Sou daqueles que não acreditam nessa história de o governo ter determinado o banimento total das emendas orçamentárias das oposições, inclusive a da Fundação Irmã Dulce, considerada pefelista. Isso seria provocar a ira do céu e da terra, isto é, uma grandiloqüente burrice. E quem está no poder jamais é burro. Afinal, o Orçamento federal é um instrumento de ordenação do governo, a peça principal de tudo, o chamado cofre, aquele que dom João 6º pedia que embarcassem em primeiro lugar quando fugiu de Lisboa para o Brasil.
Por falar em burro, li, numa resenha científica, dessas de descobertas de coisas inúteis, que o burro foi domesticado duas vezes, com intervalo de 100 mil anos. Depois da primeira, fugiu para ficar selvagem e livre, mostrando que, no princípio, não era tão burro.
Eu tive um colega de vestibular para faculdade no tempo em que havia exame oral. Na prova de francês, foi dado um texto para ser traduzido que trazia a palavra "bourrer" (encher). Ele traduziu como "burro". O mestre Antônio Lopes perguntou-lhe: "Onde está o burro?". Meu colega respondeu: "Aqui", apontando para a palavra "bourrer". Professor Lopes reagiu: "O burro não está aí, está na cadeira que você senta". E assim popularizou-se o conceito de "burrice" que está disseminado na sociedade. Não é verdade que o animal, o burro, não tenha contribuído para isso.

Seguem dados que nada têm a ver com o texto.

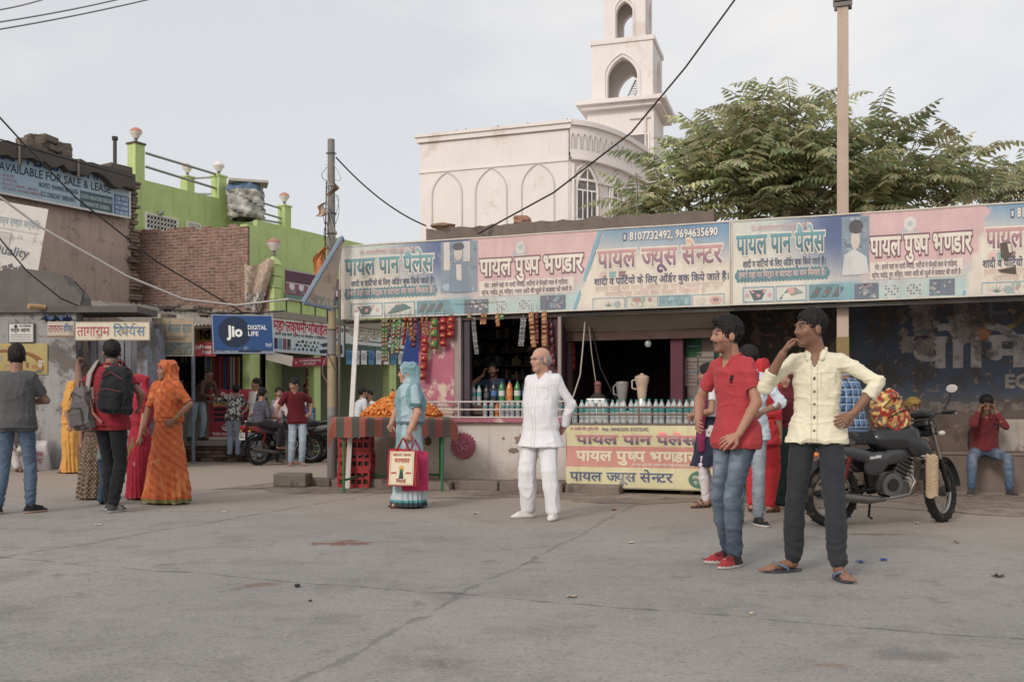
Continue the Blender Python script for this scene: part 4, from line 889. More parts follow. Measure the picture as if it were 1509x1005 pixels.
def patch(px, py, rx, rz, col, y=-.004): s, z = FA.sz(px, py); b.add([(s, y, z)]+[(s+rx*q*math.cos(a), y, z+rz*q*math.sin(a)) for a, q in jag], [(0, 1+i, 1+(i+1) % 22) for i in range(22)], col)
patch(772, 648, .17, .1, (150, 122, 104)); patch(757, 664, .1, .05, (136, 112, 96)); patch(789, 672, .06, .05, (150, 128, 112)); patch(631, 650, .07, .09, (110, 84, 70)); patch(742, 646, .03, .03, (140, 120, 106))
b.build('low_wall', M_LOWWALL, stall_b)
b = MB(PINK); b.bx(sWL+.05, sWR, -.09, .28, .933, .985); b.build('ledge', M_PINKW, stall_b)
# raised sun disc with the sacred letter
def sundisc(px, py, r):
    s, z = FA.sz(px, py, -.03); b = MB((176, 78, 104)); n_ = 46; pts = []
    for k in range(n_): a = 2*math.pi*k/n_; q = r*(1.0 if k % 2 else .84); pts.append((s+q*math.cos(a), z+q*math.sin(a)))
    b.prism(pts, -.035, .01); V, F = glyphs('ॐ', .02); k_ = r*1.05
    cx_ = (min(v[0] for v in V)+max(v[0] for v in V))/2; cz_ = (min(v[1] for v in V)+max(v[1] for v in V))/2
    n0 = [(s+(x-cx_)*k_, -.05, z+(y-cz_)*k_) for x, y in V]; n1 = [(x, -.03, z_) for x, _, z_ in n0]
    b.add(n0, F, (196, 112, 132)); ec = {}
    for f in F:
        for i in range(len(f)): ec[(f[i], f[(i+1) % len(f)])] = 1
    for (a, c_) in list(ec):
        if (c_, a) not in ec: b.add([n0[a], n0[c_], n1[c_], n1[a]], [(0, 1, 2, 3)], (112, 50, 72))
    b.build('sun_emblem', M_WORN, stall_b)
sundisc(682, 657, .2)
b = MB((176, 84, 110))
def upright(pa, pb, y0, y1, z0, z1, col, mat_, name): b = MB(col); b.bx(sx(pa, y0), sx(pb, y0), y0, y1, z0, z1); return b.build(name, mat_, stall_b)
upright(617, 669, .06, .3, .99, 3.0, (186, 96, 118), M_PINKW, 'pink_pillar'); upright(669.5, 679, .03, .3, .99, 3.0, (150, 134, 130), M_WORN, 'door_jamb'); upright(684, 692, .1, .2, .99, 2.9, (78, 64, 76), M_WORN, 'door_jamb')
upright(797, 826, .12, .4, .99, 2.9, (84, 40, 52), M_WORN, 'door_jamb'); upright(822, 826.5, .03, .09, .99, 2.42, (150, 134, 126), M_WORN, 'post'); upright(836, 842, .5, .6, .9, 2.7, (88, 66, 60), M_WORN, 'post')
# interior: dark back walls, shelves of stock
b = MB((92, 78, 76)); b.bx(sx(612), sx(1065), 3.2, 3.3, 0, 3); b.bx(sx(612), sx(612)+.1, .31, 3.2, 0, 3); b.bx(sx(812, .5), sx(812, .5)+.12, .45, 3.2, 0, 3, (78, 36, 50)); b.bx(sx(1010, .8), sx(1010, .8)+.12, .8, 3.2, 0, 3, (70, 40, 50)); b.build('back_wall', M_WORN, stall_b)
b = MB((74, 56, 48))
for k in range(8): b.bx(sx(697, 1.6), sx(800, 1.6), 1.6, 1.95, 1.15+k*.22, 1.165+k*.22)
b.build('shelf', M_WOOD, stall_b)
b = MB(); b.jit = .3; s0, s1 = sx(697, 1.6), sx(800, 1.6)
for r_ in range(7):
    for k in range(22):
        if rnd.random() < .85 : b.bx(s0+(s1-s0)*k/22, s0+(s1-s0)*(k+.85)/22, 1.65, 1.9, 1.17+r_*.22, 1.17+r_*.22+rnd.uniform(.06, .18), rnd.choice([(70, 60, 56), (110, 92, 70), (84, 50, 46), (60, 66, 76), (120, 112, 100)]))
tag(b.build('goods', M_PAPER, stall_b), kind='stuff')
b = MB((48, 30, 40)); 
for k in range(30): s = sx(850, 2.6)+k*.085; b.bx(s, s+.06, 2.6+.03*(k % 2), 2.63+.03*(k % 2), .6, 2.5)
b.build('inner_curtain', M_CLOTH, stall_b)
upright(988, 1006, .5, .7, .9, 2.9, (98, 42, 58), M_WORN, 'pillar')
b = MB((34, 62, 62)); b.bx(sx(850, .6), sx(1010, .6), .6, .63, 2.28, 2.5); b.build('inner_valance', M_CLOTH, stall_b)
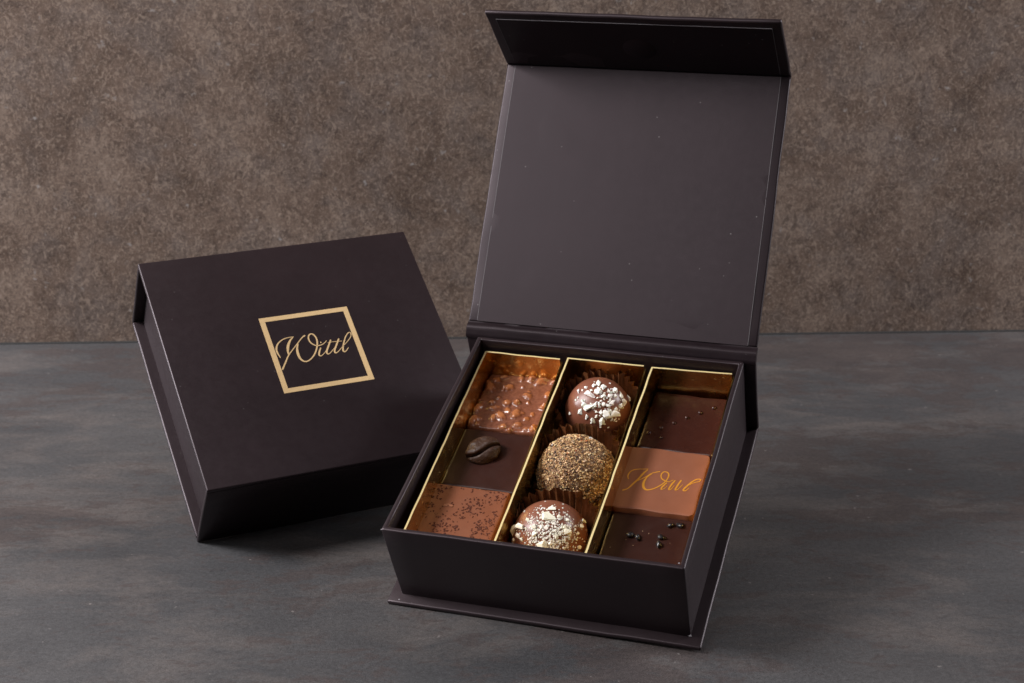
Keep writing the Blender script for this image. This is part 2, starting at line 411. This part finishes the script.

Veja-se como eles aceitavam puxar os bondes, puxando gente, com a promessa de um capim que não chegava nem no fim da tarde, na hora do descanso.
O Brasil também muito deve aos burros, algumas vezes mais do que aos sabidos. Falamos com grande orgulho dos bandeirantes que abriram as fronteiras do país, que foram os descobridores e pioneiros. Pois os bandeirantes não existiriam se não fossem os burros. Era sobre suas costas que eles entravam pelo sertão preando índios. E o burro era tão burro que não sabia que nas suas cangalhas vinham as barras de ouro que se iriam transformar em pedras do convento de Mafra pela vaidade de dom João 5º. Outra coisa curiosa é que as grandes fortunas da colônia eram feitas por donos de escravos e de tropas de burro. Sem outro tipo de transporte para carga, eles eram os grandes empresários. Ser dono dos burros era a marca de um grande empreendedor, detentor de um dos maiores negócios, uma Microsoft de hoje. Um deles, o pai de dona Veridiana, um dos grandes troncos paulistas dos Prados, começou assim e foi barão do Império.
O homem veio buscar nos bichos exemplos para marcar os outros homens e, às vezes, ofendê-los -e aos bichos também. Fulano é camaleão, é cachorro, égua, cobra, raposa e outros mais bem populares. Eu, por exemplo, quando era novo, gostava de dizer que tinha uma memória de elefante. Aureliano, quando se falava das raposas da política -área em que a raposa é mais atingida-, dizia que o fim delas era "ser pele no pescoço das mulheres". Mas o mais violento é égua. Li, num canto de página policial, que um sujeito esfaqueou o outro porque foi chamado de égua. O padre Vieira, ao defender-se no Tribunal da Inquisição, chamou os juízes de "eqüíssimos doutores" e tomou vacina: "Falo de eqüidade, e não de égua".
Bem, tudo isso para dizer que, tirar verba da Fundação Irmã Dulce seria uma burrice e pecado. Coisa de burro. E Cristo fez todos os milagres do mundo: fez cego ver, morto ressuscitar, aleijado andar. Mas não há passagem de um burro tornar-se inteligente. Ainda bem.